▸ **PROVIDED DATA**
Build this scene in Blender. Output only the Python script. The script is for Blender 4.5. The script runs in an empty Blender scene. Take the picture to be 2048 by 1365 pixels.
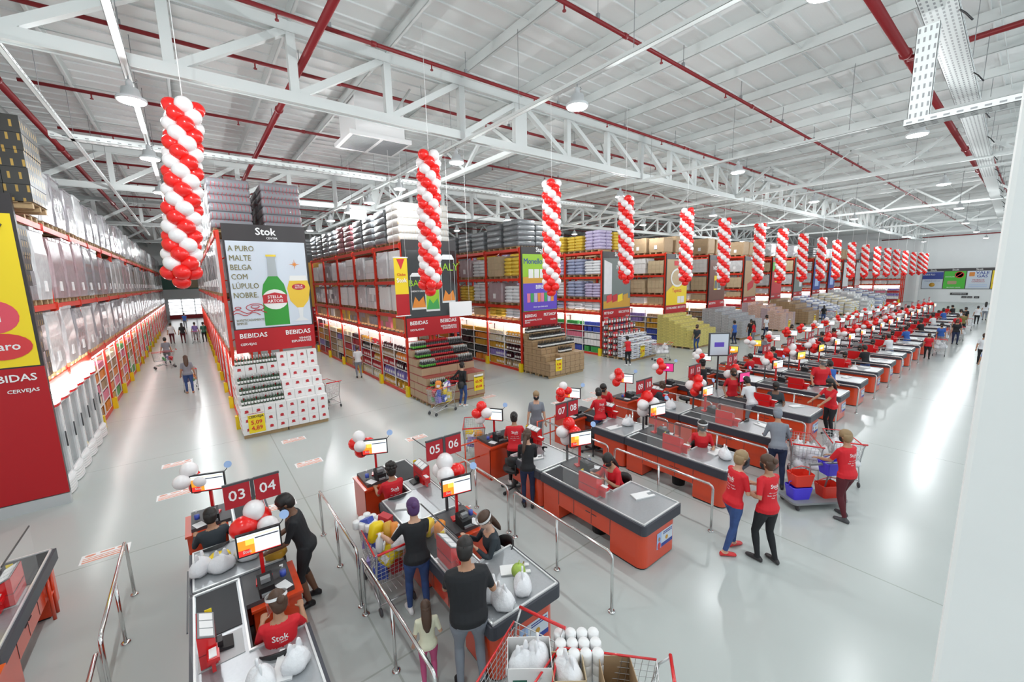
import bpy, math, random
import numpy as np
from mathutils import Vector, Matrix
from mathutils.bvhtree import BVHTree
S = bpy.context.scene
C = S.collection
R = math.radians
# ---------------- camera ----------------
def cam_setup():
    yaw, pitch, roll = 0.90892, 0.152554, -0.0238
    cy, sy, cp, sp, cr, sr = math.cos(yaw), math.sin(yaw), math.cos(pitch), math.sin(pitch), math.cos(roll), math.sin(roll)
    f = Vector((cy*cp, sy*cp, -sp)); r = Vector((sy, -cy, 0)); u = r.cross(f)
    r2 = cr*r + sr*u; u2 = -sr*r + cr*u
    cd = bpy.data.cameras.new('camera'); cd.sensor_width = 36; cd.sensor_fit = 'HORIZONTAL'
    cd.lens = 812.94/2048*36; cd.clip_start = 0.1; cd.clip_end = 400
    co = bpy.data.objects.new('camera', cd); C.objects.link(co)
    M = Matrix((r2, u2, -f)).transposed().to_4x4(); M.translation = Vector((0, 0, 4.5))
    co.matrix_world = M; S.camera = co
cam_setup()
# ---------------- world, exposure ----------------
w = bpy.data.worlds.new('world'); S.world = w; w.use_nodes = True
bg = w.node_tree.nodes['Background']; bg.inputs[0].default_value = (0.86, 0.95, 1, 1); bg.inputs[1].default_value = 0.8
S.view_settings.view_transform = 'Standard'; S.view_settings.look = 'None'; S.view_settings.gamma = 1
S.view_settings.use_curve_mapping = False; S.view_settings.exposure = 0.4
cyc = S.cycles
cyc.max_bounces = 6; cyc.diffuse_bounces = 4; cyc.glossy_bounces = 2; cyc.transmission_bounces = 4; cyc.transparent_max_bounces = 8
cyc.sample_clamp_indirect = 4; cyc.caustics_reflective = False; cyc.caustics_refractive = False
cyc.use_denoising = True; cyc.use_adaptive_sampling = True; cyc.adaptive_threshold = 0.025
LAMP_W = 160.0
rnd = random.Random(7)
# ---------------- helpers ----------------
class MB:
    def __init__(s): s.v = []; s.f = []; s.m = []; s.s = []
    def add(s, vs, fs, m=0, sm=False, T=None):
        b = len(s.v)
        s.v += [tuple(T @ Vector(v)) for v in vs] if T is not None else [tuple(v) for v in vs]
        for i, f in enumerate(fs):
            s.f.append(tuple(b+k for k in f)); s.m.append(m[i] if isinstance(m, (list, tuple)) else m); s.s.append(sm)
        return s
    def box(s, x0, x1, y0, y1, z0, z1, m=0, T=None):
        return s.add([(x0,y0,z0),(x1,y0,z0),(x1,y1,z0),(x0,y1,z0),(x0,y0,z1),(x1,y0,z1),(x1,y1,z1),(x0,y1,z1)],
              [(0,3,2,1),(4,5,6,7),(0,1,5,4),(1,2,6,5),(2,3,7,6),(3,0,4,7)], m, False, T)
    def cyl(s, a, b, r, m=0, n=10, r2=None, sm=True, caps=True):
        a = Vector(a); b = Vector(b); d = (b-a)
        if d.length < 1e-6: return s
        q = d.to_track_quat('Z', 'Y'); r2 = r if r2 is None else r2
        vs = []
        for (c, rr) in ((a, r), (b, r2)):
            for i in range(n):
                t = 2*math.pi*i/n; vs.append(c + q @ Vector((math.cos(t)*rr, math.sin(t)*rr, 0)))
        s.add(vs, [(i, (i+1) % n, n+(i+1) % n, n+i) for i in range(n)], m, sm)
        if caps:
            k = len(s.v)-2*n
            s.f += [tuple(k+i for i in range(n-1, -1, -1)), tuple(k+n+i for i in range(n))]; s.m += [m, m]; s.s += [False, False]
        return s
    def tube(s, pts, r, m=0, n=8):
        pts = [Vector(p) for p in pts]; K = len(pts); vs = []; fs = []
        rr = r if isinstance(r, (list, tuple)) else [r]*K
        up = None
        for i, p in enumerate(pts):
            d = (pts[min(i+1, K-1)]-pts[max(i-1, 0)]).normalized()
            if up is None: up = d.orthogonal().normalized()
            up = (up - d*up.dot(d))
            up = up.normalized() if up.length > 1e-5 else d.orthogonal().normalized()
            w_ = d.cross(up)
            for j in range(n):
                t = 2*math.pi*j/n; vs.append(p+(up*math.cos(t)+w_*math.sin(t))*rr[i])
        for i in range(K-1):
            for j in range(n):
                fs.append((i*n+j, i*n+(j+1) % n, (i+1)*n+(j+1) % n, (i+1)*n+j))
        fs.append(tuple(range(n-1, -1, -1))); fs.append(tuple((K-1)*n+j for j in range(n)))
        return s.add(vs, fs, m, True)
    def rings(s, rings, m=0, sm=True, T=None, caps=True):
        n = len(rings[0]); vs = [p for r in rings for p in r]; fs = []
        for i in range(len(rings)-1):
            for j in range(n): fs.append((i*n+j, i*n+(j+1) % n, (i+1)*n+(j+1) % n, (i+1)*n+j))
        if caps: fs += [tuple(range(n-1, -1, -1)), tuple((len(rings)-1)*n+j for j in range(n))]
        return s.add(vs, fs, m, sm, T)
    def lathe(s, prof, c=(0, 0, 0), m=0, n=16, sm=True, T=None):
        return s.rings([[(c[0]+r*math.cos(2*math.pi*j/n), c[1]+r*math.sin(2*math.pi*j/n), c[2]+z) for j in range(n)] for r, z in prof], m, sm, T)
    def prism(s, pts, z0, z1, m=0, T=None, side=False):
        n = len(pts); vs = [(x, y, z0) for x, y in pts]+[(x, y, z1) for x, y in pts]
        fs = [tuple(range(n-1, -1, -1)), tuple(range(n, 2*n))]+[(i, (i+1) % n, n+(i+1) % n, n+i) for i in range(n)]
        return s.add(vs, fs, m, side, T)
    def sph(s, c, r, m=0, n=12, k=8, T=None):
        if not isinstance(r, (tuple, list)): r = (r, r, r)
        vs = [(c[0], c[1], c[2]-r[2])]; fs = []
        for i in range(1, k):
            a = -math.pi/2+math.pi*i/k
            for j in range(n):
                t = 2*math.pi*j/n; vs.append((c[0]+r[0]*math.cos(a)*math.cos(t), c[1]+r[1]*math.cos(a)*math.sin(t), c[2]+r[2]*math.sin(a)))
        vs.append((c[0], c[1], c[2]+r[2])); L = len(vs)-1
        for j in range(n):
            fs.append((0, 1+(j+1) % n, 1+j)); fs.append((L, L-n+j, L-n+(j+1) % n))
        for i in range(k-2):
            for j in range(n):
                a = 1+i*n+j; b = 1+i*n+(j+1) % n; fs.append((a, b, b+n, a+n))
        return s.add(vs, fs, m, True, T)
    def mesh(s, name, mats):
        me = bpy.data.meshes.new(name); me.from_pydata(s.v, [], s.f)
        for m in (mats if isinstance(mats, (list, tuple)) else [mats]): me.materials.append(M[m] if isinstance(m, str) else m)
        me.polygons.foreach_set('material_index', s.m); me.polygons.foreach_set('use_smooth', s.s)
        me.update(); return me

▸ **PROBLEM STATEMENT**
Gather all lines from the listing above in which "scene" occurs.

▸ **ANSWER TO THE TASK**
Build this scene in Blender. Output only the Python script. The script is for Blender 4.5. The script runs in an empty Blender scene. Take the picture to be 2048 by 1365 pixels.
S = bpy.context.scene